_Data block_:
****

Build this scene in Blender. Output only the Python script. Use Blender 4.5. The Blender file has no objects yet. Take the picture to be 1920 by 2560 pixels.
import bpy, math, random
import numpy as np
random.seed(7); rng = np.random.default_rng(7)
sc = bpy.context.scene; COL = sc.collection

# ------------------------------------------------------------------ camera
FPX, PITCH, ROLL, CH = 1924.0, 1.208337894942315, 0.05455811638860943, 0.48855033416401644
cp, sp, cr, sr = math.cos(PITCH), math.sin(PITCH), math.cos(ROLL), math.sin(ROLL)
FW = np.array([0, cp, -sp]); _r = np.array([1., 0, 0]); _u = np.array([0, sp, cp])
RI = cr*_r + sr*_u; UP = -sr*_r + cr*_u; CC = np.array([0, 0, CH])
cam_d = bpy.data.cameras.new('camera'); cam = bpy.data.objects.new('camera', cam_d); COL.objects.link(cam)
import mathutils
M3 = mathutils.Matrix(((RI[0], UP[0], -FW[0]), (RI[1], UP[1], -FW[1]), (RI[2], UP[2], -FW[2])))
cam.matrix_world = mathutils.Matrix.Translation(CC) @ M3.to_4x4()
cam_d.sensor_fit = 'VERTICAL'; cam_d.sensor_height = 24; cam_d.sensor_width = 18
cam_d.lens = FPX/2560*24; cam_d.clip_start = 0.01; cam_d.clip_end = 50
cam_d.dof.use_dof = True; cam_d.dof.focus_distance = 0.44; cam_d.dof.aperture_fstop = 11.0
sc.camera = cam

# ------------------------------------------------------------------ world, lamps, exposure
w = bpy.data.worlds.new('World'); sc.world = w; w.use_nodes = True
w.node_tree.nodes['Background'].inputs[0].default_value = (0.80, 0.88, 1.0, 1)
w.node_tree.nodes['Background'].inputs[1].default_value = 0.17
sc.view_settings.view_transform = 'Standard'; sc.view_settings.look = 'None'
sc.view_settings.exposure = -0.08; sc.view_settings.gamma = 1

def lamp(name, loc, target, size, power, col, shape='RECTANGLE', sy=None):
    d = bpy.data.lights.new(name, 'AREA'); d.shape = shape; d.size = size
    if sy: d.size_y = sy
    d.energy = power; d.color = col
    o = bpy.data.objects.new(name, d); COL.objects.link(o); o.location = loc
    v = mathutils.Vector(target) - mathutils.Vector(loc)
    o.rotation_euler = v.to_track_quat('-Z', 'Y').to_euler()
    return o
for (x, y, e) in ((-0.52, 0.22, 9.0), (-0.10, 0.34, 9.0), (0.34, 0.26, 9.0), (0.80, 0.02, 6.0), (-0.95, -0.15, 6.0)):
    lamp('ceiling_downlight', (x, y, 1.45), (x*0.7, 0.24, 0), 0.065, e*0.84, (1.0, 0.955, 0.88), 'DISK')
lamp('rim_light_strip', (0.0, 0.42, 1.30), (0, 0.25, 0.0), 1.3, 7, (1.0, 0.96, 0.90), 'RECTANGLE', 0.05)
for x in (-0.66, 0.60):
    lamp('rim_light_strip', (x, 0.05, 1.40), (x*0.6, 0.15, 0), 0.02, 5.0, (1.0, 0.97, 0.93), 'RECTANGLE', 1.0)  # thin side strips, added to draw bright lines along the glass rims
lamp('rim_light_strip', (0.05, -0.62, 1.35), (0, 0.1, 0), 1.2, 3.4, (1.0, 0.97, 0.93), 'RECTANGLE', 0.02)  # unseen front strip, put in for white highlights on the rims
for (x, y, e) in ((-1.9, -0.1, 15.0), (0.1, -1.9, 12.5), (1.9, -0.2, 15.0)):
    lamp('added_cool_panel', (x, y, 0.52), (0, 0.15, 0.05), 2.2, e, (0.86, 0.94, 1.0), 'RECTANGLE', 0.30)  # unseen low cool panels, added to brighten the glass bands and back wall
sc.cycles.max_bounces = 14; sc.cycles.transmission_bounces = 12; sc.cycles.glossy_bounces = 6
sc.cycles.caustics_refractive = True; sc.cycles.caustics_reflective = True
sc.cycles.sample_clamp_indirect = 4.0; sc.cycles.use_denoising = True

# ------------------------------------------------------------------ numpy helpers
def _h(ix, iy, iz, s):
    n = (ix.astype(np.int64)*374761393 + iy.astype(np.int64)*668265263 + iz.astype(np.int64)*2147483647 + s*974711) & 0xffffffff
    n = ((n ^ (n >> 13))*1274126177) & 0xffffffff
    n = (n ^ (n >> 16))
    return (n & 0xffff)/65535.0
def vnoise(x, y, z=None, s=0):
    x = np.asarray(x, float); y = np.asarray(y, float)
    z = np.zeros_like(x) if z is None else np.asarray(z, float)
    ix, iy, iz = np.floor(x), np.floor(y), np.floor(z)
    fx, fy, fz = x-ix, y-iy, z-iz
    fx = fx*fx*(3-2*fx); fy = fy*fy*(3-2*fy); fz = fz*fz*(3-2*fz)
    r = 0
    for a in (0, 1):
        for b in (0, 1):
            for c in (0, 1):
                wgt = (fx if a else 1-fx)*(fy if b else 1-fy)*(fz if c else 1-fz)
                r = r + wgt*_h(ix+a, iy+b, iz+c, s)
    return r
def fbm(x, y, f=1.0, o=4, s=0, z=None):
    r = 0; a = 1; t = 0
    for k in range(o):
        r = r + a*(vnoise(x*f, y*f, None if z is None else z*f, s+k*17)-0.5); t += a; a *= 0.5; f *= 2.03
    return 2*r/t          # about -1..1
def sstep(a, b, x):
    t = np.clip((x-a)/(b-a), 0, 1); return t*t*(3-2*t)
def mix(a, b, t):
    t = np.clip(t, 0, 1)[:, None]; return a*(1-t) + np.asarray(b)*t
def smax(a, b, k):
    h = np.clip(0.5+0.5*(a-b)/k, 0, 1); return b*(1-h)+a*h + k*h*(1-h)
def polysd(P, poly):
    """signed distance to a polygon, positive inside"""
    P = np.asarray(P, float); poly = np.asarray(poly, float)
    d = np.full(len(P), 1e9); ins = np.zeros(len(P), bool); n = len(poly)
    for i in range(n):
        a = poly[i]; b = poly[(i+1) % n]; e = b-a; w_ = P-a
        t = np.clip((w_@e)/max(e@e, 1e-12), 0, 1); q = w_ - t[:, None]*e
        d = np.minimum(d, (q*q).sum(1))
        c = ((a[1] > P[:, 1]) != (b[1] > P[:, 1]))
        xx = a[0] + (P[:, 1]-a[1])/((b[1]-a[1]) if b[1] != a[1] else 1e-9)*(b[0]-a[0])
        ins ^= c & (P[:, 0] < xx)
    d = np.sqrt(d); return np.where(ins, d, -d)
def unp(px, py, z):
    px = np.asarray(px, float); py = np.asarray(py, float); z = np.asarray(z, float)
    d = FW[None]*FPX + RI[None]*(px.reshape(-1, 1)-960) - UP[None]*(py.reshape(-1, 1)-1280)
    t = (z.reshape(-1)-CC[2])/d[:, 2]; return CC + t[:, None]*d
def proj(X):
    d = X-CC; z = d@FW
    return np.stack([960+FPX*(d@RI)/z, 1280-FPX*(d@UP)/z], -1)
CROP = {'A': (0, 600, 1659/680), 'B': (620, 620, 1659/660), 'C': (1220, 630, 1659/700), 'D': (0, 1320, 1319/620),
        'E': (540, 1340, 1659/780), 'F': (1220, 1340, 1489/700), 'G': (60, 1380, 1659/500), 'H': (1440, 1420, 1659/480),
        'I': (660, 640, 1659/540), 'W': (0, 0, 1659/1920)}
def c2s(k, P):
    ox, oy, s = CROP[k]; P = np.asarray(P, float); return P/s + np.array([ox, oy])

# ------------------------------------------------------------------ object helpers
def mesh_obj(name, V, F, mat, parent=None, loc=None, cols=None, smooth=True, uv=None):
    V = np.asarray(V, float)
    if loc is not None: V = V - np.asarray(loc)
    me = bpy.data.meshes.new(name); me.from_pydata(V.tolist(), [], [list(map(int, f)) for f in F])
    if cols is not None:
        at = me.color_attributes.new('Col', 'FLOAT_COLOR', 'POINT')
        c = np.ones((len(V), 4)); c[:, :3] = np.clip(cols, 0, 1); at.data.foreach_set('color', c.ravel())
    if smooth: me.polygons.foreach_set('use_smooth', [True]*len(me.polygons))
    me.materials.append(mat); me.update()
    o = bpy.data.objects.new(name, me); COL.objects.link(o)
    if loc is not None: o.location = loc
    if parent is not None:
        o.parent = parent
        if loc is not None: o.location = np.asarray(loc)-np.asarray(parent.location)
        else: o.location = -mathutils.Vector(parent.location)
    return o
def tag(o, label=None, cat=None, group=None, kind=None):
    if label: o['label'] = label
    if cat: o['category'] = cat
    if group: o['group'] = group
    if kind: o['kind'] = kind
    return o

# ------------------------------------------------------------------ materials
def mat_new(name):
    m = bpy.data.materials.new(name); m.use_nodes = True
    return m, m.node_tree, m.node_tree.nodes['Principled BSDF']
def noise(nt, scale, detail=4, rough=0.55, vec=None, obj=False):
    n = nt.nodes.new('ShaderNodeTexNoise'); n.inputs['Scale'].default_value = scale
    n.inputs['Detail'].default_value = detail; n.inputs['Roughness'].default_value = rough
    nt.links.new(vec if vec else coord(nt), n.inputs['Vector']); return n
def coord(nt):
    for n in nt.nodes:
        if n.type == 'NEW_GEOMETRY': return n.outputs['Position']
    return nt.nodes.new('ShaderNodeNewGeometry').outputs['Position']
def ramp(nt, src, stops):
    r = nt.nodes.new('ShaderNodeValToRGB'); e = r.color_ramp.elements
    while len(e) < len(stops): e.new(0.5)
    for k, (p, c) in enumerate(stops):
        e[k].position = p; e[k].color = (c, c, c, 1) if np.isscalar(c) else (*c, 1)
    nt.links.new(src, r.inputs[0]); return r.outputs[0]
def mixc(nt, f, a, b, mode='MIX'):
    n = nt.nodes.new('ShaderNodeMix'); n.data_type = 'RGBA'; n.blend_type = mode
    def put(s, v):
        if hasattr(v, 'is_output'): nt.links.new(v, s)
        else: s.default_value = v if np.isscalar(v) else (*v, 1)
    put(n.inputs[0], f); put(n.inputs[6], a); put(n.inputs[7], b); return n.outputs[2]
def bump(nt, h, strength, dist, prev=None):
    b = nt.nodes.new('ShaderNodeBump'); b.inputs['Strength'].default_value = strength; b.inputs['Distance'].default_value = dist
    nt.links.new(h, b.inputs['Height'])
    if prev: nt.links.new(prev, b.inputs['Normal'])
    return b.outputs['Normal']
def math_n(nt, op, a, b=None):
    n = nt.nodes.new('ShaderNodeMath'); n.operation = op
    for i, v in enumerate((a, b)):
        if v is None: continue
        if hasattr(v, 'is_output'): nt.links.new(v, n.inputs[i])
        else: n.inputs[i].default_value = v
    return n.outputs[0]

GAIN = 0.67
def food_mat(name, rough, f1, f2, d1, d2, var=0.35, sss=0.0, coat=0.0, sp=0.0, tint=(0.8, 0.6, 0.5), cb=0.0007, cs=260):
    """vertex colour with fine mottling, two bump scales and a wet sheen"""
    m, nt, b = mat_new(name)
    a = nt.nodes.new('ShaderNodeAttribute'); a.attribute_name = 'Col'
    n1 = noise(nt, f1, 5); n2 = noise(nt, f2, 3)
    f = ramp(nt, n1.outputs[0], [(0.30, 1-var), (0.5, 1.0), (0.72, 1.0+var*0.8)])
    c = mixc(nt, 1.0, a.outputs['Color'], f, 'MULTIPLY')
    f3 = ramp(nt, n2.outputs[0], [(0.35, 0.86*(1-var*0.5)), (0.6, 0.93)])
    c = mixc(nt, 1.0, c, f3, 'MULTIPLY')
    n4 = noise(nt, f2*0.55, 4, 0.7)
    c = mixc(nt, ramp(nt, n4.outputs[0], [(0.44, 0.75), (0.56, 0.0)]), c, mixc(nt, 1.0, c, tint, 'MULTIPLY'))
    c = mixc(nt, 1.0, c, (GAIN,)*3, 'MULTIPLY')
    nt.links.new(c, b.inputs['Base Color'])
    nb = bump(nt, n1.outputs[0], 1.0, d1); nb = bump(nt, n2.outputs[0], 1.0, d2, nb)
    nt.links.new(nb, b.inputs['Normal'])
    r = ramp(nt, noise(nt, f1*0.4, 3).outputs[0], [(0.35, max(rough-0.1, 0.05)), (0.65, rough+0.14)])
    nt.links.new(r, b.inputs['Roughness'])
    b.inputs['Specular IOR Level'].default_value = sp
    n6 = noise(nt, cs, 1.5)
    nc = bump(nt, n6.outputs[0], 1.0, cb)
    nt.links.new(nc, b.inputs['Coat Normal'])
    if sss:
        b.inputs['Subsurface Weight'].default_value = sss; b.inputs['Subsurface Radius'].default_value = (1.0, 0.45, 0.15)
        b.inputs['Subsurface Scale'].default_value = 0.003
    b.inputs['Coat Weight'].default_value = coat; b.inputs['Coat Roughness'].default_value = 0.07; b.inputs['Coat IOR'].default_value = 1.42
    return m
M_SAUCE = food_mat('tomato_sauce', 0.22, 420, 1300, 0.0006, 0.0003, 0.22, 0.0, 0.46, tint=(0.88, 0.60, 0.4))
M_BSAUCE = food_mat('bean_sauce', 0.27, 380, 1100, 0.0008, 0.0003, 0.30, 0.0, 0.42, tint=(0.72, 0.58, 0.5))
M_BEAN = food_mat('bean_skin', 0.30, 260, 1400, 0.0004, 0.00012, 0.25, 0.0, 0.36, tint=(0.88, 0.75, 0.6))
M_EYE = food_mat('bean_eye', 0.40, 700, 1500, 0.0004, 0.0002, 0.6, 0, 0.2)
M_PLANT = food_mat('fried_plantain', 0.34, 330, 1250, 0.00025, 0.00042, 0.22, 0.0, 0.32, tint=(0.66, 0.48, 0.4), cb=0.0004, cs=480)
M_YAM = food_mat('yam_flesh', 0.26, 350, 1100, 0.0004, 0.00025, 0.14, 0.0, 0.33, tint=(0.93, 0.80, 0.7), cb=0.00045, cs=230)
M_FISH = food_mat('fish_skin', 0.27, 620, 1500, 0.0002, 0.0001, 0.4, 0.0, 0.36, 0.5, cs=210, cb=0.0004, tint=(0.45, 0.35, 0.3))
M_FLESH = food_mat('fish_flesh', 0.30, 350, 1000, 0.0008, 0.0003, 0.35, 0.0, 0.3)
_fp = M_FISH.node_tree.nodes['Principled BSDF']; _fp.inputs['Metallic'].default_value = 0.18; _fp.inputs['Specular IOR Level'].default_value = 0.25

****

Print, unaltered, every line from the beginning of the material down to the line with "sc.view_settings.exposure = -0.08;".

Build this scene in Blender. Output only the Python script. Use Blender 4.5. The Blender file has no objects yet. Take the picture to be 1920 by 2560 pixels.
import bpy, math, random
import numpy as np
random.seed(7); rng = np.random.default_rng(7)
sc = bpy.context.scene; COL = sc.collection

# ------------------------------------------------------------------ camera
FPX, PITCH, ROLL, CH = 1924.0, 1.208337894942315, 0.05455811638860943, 0.48855033416401644
cp, sp, cr, sr = math.cos(PITCH), math.sin(PITCH), math.cos(ROLL), math.sin(ROLL)
FW = np.array([0, cp, -sp]); _r = np.array([1., 0, 0]); _u = np.array([0, sp, cp])
RI = cr*_r + sr*_u; UP = -sr*_r + cr*_u; CC = np.array([0, 0, CH])
cam_d = bpy.data.cameras.new('camera'); cam = bpy.data.objects.new('camera', cam_d); COL.objects.link(cam)
import mathutils
M3 = mathutils.Matrix(((RI[0], UP[0], -FW[0]), (RI[1], UP[1], -FW[1]), (RI[2], UP[2], -FW[2])))
cam.matrix_world = mathutils.Matrix.Translation(CC) @ M3.to_4x4()
cam_d.sensor_fit = 'VERTICAL'; cam_d.sensor_height = 24; cam_d.sensor_width = 18
cam_d.lens = FPX/2560*24; cam_d.clip_start = 0.01; cam_d.clip_end = 50
cam_d.dof.use_dof = True; cam_d.dof.focus_distance = 0.44; cam_d.dof.aperture_fstop = 11.0
sc.camera = cam

# ------------------------------------------------------------------ world, lamps, exposure
w = bpy.data.worlds.new('World'); sc.world = w; w.use_nodes = True
w.node_tree.nodes['Background'].inputs[0].default_value = (0.80, 0.88, 1.0, 1)
w.node_tree.nodes['Background'].inputs[1].default_value = 0.17
sc.view_settings.view_transform = 'Standard'; sc.view_settings.look = 'None'
sc.view_settings.exposure = -0.08; sc.view_settings.gamma = 1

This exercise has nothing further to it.